In 1988, being Black in America
meant that you suffered the delayed reaction of a culture that was born during the
times of blatant racial prejudices and injustice, a time when the era of
Integration of the schools was a fresh memory in the minds of many who lived it
firsthand (me included). There were many who still held beliefs that Blacks
were inferior, less intelligent, less courageous and less handsome or beautiful
than their fair skinned and light haired contemporaries; in fact, I remember
when Sidney Poitier and Cicely Tyson broke through many of the preconceived
stereotypes of what Blacks could and could not do. I remember when Diahanne
Carrol was first considered ‘beautiful’ by the standard of White America; and I
also remember when the supermodel arena first opened the doors of its
perception wide enough to see the beauty of Black female models who ranged from
light caramel in complexion, as in Super Model Tyra Banks, to an ever
increasingly dark hue of brownness until
Sudanese born British model, Alex Wek
was pronounced ‘beautiful’, and graced the covers of countless magazines. By
now, it was 1995, and the racial climate in America had undergone an extensive
degree of change toward being the progressive nation that it has been destined
to be, since our forefathers said “every man is …equal”-but we are not there
yet. There is still work to be done before the dark shadow of American slavery
and its years of ugliness, has been removed.

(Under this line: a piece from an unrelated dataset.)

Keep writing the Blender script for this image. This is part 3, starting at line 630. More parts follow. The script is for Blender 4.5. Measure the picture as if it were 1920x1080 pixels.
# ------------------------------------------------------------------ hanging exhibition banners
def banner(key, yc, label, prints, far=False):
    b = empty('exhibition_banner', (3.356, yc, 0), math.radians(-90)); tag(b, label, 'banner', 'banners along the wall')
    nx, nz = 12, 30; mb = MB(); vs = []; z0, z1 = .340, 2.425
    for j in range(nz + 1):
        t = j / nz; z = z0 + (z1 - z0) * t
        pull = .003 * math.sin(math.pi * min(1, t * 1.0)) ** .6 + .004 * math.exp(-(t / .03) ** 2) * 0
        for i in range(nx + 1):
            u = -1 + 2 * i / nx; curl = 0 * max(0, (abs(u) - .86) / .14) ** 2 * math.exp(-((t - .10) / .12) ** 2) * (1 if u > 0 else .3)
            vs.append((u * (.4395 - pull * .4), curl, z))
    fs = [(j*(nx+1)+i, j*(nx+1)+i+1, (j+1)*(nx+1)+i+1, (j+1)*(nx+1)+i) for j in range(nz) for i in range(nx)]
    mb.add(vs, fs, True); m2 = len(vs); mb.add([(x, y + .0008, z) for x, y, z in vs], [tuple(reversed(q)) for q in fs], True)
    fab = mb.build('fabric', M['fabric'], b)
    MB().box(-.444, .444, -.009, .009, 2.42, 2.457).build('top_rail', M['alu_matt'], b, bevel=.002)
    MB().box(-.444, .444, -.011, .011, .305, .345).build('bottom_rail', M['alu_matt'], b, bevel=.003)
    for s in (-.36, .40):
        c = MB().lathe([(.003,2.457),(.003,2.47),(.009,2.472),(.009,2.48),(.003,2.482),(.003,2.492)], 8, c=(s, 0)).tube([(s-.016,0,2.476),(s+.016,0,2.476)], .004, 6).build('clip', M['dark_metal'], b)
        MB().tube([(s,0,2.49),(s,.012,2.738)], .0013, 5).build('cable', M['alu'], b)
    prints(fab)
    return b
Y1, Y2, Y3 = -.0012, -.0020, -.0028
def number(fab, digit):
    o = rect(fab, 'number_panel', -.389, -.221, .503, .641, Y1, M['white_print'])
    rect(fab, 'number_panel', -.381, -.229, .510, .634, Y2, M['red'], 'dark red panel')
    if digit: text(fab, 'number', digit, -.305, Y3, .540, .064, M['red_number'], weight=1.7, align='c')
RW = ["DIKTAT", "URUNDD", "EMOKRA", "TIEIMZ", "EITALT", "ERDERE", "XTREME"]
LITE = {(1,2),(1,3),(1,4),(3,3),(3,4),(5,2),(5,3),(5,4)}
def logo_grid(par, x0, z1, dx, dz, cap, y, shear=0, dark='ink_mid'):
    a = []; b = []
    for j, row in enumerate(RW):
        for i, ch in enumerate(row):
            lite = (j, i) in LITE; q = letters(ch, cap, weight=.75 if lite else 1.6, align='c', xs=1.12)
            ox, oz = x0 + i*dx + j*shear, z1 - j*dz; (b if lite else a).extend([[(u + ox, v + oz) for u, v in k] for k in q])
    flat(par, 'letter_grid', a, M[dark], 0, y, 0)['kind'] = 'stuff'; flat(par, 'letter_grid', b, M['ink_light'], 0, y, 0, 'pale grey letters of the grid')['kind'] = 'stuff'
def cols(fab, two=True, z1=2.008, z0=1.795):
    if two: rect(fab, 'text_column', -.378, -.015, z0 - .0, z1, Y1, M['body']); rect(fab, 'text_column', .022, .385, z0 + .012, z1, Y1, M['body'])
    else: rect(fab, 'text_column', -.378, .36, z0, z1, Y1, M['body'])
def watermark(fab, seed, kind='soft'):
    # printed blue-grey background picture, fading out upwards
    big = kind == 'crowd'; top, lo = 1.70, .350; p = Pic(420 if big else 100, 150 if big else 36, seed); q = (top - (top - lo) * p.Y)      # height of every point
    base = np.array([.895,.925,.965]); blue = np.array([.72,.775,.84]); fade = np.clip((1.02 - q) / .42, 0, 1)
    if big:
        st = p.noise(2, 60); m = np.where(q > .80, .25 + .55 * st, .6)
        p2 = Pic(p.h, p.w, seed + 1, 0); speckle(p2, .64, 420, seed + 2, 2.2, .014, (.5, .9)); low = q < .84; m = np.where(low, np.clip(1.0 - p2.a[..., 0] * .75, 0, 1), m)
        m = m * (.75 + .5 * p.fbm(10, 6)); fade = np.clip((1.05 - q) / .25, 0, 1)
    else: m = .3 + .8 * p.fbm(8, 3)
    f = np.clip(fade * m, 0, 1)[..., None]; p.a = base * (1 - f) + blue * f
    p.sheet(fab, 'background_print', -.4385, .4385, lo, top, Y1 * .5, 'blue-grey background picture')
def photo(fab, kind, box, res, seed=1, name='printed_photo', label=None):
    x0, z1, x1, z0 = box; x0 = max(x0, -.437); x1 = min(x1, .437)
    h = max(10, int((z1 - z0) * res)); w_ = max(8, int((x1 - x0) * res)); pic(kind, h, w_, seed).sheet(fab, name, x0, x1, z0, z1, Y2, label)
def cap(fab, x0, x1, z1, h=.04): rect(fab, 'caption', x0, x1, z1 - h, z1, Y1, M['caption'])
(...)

The last frontier: The Black
Man in America, and how he is viewed, is now front and center. The killing of
Trayvon Martin presented a hint of leftover stereotypical fear-because if you
changed the scenario of the teenaged Black child innocently taking a shortcut
home through a White neighborhood, for a blond haired White child doing exactly
the same thing, at the same time and in the same place-it would almost assuredly
have produced a different result, from the reaction of George Zimmerman to the
judgment of the jury. The national perception is still slightly tainted against
the idea of the ‘scary’ Black man; especially if he happens to be ‘dark’ complexioned,
with a hint of Africa, the birthplace of the world, apparent in his coloring.
I just watched the movie Twelve
Years a Slave, an adaption of the 1853 memoir of Solomon Northup, an intense
account of man’s inhumanity against man, and a historical time of grave
injustices against all men born of color, especially those born Black; and I
was driven to reflect upon the changing standards by which America deems one
human’s life to be just as valuable, or equal to that of another. I remembered
Peggy McIntosh landmark work on White Privilege, and realized it has a match in
the Black Man’s lack of automatic privilege; although the scene of racial
equality has drastically changed for the better, the view of the Black Man in
America, still needs work. Until we can see all humans as merely humans, not as
a Red Human or a Green One, and measure all people by the same standards, as
good or bad. Intelligent or beautiful, there is work to do yet.